** EXERCISE DESCRIPTION **
Search the data for the word "scene" and copy every line that contains it.

** MATERIAL TO PROCESS **

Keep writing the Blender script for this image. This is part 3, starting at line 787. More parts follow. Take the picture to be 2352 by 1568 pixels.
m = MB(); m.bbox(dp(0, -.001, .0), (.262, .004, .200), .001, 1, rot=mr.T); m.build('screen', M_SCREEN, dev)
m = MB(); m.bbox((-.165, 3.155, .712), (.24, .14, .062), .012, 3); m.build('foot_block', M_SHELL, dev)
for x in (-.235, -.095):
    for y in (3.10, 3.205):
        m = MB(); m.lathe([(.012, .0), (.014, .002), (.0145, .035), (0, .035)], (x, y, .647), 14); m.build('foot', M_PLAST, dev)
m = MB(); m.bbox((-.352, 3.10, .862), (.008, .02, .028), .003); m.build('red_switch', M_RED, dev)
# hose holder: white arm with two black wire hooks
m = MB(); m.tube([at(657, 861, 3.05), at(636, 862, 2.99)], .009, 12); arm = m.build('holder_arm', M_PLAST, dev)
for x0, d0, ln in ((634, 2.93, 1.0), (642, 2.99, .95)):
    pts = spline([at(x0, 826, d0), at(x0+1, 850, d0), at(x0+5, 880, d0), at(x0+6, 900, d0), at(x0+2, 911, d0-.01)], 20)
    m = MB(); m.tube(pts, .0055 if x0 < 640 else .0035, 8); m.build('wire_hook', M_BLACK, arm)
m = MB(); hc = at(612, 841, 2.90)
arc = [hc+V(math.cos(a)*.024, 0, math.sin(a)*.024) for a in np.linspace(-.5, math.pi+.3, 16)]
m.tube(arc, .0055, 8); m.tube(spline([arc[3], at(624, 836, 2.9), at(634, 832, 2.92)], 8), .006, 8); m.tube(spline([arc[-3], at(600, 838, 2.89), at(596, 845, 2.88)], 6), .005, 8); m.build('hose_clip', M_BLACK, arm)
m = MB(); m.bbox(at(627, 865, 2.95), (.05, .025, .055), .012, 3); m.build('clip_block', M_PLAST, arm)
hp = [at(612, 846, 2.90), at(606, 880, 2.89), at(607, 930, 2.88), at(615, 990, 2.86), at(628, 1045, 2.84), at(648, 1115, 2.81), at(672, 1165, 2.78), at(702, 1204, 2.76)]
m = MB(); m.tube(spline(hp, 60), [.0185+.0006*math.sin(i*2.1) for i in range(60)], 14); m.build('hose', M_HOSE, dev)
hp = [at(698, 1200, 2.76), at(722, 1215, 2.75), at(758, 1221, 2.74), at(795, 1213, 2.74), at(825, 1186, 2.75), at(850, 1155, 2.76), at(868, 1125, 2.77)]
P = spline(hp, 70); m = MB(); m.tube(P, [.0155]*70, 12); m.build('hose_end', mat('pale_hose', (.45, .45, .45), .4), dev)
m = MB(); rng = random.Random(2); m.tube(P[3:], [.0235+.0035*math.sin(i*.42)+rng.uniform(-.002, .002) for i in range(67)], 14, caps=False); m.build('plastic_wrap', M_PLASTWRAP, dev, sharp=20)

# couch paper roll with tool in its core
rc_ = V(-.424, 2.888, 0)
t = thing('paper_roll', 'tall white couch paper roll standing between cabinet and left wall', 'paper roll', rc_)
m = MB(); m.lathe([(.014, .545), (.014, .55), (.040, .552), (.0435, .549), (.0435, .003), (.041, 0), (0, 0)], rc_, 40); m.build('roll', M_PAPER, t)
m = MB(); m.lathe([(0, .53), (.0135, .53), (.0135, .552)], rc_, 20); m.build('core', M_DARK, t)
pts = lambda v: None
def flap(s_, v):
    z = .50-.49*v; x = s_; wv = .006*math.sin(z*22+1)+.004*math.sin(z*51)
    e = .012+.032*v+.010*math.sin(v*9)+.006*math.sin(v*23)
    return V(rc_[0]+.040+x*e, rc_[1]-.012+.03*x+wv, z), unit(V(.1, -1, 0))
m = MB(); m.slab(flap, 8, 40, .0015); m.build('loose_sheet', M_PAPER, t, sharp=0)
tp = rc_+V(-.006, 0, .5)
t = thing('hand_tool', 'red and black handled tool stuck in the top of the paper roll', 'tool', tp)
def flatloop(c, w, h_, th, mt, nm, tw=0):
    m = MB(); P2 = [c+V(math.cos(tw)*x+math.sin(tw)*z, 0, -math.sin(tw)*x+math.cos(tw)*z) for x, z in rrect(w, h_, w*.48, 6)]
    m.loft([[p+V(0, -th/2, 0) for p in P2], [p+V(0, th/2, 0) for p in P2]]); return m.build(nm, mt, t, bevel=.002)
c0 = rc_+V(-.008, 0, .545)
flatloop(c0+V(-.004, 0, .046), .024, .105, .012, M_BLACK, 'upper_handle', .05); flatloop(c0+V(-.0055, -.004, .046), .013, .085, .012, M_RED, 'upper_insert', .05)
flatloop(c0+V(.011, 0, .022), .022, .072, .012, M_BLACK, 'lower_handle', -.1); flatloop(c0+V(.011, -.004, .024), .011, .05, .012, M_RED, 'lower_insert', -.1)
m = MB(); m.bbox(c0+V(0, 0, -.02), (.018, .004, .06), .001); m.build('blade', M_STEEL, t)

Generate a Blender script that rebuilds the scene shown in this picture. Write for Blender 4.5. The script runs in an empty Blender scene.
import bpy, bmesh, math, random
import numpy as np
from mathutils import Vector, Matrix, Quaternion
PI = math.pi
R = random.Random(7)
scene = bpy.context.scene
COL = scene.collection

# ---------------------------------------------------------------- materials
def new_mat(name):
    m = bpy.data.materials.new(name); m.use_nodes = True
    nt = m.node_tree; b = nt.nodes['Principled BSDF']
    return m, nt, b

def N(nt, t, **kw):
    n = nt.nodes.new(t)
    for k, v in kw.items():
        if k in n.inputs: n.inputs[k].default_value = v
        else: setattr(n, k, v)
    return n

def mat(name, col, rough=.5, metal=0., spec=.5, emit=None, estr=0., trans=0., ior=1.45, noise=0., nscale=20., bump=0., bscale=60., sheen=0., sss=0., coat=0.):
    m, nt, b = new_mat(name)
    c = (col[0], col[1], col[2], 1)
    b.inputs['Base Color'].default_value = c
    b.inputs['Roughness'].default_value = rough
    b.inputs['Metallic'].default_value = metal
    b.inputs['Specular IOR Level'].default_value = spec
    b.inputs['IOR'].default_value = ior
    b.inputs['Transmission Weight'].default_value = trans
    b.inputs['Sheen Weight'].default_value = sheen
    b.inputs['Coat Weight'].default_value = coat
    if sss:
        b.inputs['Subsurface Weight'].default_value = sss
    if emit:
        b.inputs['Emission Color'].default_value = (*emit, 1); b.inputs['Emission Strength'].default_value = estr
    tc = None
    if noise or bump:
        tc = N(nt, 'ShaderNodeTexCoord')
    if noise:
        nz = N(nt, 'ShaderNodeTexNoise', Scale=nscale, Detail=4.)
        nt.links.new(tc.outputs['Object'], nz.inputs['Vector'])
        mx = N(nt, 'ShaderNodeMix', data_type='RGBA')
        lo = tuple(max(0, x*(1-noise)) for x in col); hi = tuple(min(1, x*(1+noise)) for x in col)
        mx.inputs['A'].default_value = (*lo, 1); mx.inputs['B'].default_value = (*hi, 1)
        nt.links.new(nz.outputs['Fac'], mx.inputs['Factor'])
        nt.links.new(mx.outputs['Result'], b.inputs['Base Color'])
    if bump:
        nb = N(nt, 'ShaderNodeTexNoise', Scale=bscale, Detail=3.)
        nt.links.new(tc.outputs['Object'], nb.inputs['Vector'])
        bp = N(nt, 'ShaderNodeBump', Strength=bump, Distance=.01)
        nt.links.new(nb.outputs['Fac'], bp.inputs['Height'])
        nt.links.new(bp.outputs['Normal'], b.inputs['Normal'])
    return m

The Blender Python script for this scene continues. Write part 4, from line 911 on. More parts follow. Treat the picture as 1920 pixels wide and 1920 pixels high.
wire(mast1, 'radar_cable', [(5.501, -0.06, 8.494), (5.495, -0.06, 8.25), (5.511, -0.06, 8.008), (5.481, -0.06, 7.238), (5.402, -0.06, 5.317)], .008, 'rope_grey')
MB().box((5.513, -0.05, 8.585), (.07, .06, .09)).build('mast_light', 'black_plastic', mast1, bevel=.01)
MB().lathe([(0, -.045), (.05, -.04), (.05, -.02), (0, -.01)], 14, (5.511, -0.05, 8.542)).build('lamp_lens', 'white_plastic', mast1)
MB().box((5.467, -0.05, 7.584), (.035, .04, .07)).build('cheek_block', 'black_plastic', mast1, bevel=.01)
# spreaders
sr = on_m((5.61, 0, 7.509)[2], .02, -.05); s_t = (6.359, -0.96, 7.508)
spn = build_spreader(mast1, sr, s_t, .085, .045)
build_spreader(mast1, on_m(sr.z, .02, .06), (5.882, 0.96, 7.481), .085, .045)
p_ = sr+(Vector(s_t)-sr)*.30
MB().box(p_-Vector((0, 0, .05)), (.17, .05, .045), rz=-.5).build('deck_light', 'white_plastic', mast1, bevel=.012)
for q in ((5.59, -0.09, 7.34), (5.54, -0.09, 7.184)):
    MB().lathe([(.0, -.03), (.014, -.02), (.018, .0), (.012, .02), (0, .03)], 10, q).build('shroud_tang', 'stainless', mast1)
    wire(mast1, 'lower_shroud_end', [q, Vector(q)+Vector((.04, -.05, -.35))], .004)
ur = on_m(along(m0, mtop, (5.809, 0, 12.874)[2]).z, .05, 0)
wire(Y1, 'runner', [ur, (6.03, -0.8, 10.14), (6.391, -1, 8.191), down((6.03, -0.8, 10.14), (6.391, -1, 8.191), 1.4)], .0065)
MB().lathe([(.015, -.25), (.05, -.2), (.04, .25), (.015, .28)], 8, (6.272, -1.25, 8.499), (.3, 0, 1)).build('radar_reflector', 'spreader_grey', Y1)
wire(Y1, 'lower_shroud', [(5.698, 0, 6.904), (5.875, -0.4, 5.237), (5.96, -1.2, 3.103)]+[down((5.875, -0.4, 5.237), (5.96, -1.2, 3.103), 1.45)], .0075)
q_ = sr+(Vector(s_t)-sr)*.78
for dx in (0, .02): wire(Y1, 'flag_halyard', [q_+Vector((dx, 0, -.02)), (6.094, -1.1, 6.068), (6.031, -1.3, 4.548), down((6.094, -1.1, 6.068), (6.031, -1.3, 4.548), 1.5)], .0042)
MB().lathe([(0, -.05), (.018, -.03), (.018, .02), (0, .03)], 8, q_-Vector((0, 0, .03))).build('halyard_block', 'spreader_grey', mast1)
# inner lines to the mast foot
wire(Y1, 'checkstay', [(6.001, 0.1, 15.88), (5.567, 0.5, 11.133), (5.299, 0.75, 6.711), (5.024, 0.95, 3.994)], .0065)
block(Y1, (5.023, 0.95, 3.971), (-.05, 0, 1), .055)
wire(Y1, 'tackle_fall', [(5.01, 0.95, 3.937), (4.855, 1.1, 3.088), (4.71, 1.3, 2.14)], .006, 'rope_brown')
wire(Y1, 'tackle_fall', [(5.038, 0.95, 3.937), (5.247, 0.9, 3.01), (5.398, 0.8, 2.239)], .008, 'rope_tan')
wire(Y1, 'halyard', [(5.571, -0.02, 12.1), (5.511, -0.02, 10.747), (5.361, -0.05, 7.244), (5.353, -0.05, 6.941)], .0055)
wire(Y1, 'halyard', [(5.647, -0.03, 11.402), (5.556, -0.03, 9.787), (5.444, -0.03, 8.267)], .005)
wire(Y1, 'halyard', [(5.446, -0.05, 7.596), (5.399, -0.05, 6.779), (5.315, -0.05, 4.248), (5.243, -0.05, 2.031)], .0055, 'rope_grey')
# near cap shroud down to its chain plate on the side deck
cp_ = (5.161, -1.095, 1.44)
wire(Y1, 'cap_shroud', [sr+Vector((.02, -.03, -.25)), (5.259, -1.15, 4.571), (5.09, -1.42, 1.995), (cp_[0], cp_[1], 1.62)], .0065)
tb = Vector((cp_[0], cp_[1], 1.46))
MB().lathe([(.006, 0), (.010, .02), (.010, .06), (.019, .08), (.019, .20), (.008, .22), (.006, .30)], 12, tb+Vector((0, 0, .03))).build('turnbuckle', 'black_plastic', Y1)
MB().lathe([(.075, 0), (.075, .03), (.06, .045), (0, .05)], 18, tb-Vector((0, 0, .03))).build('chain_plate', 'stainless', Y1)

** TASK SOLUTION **
Generate a Blender script that rebuilds the scene shown in this picture. Write for Blender 4.5. The script runs in an empty Blender scene.
scene = bpy.context.scene
COL = scene.collection
The Blender Python script for this scene continues. Write part 4, from line 911 on. More parts follow. Treat the picture as 1920 pixels wide and 1920 pixels high.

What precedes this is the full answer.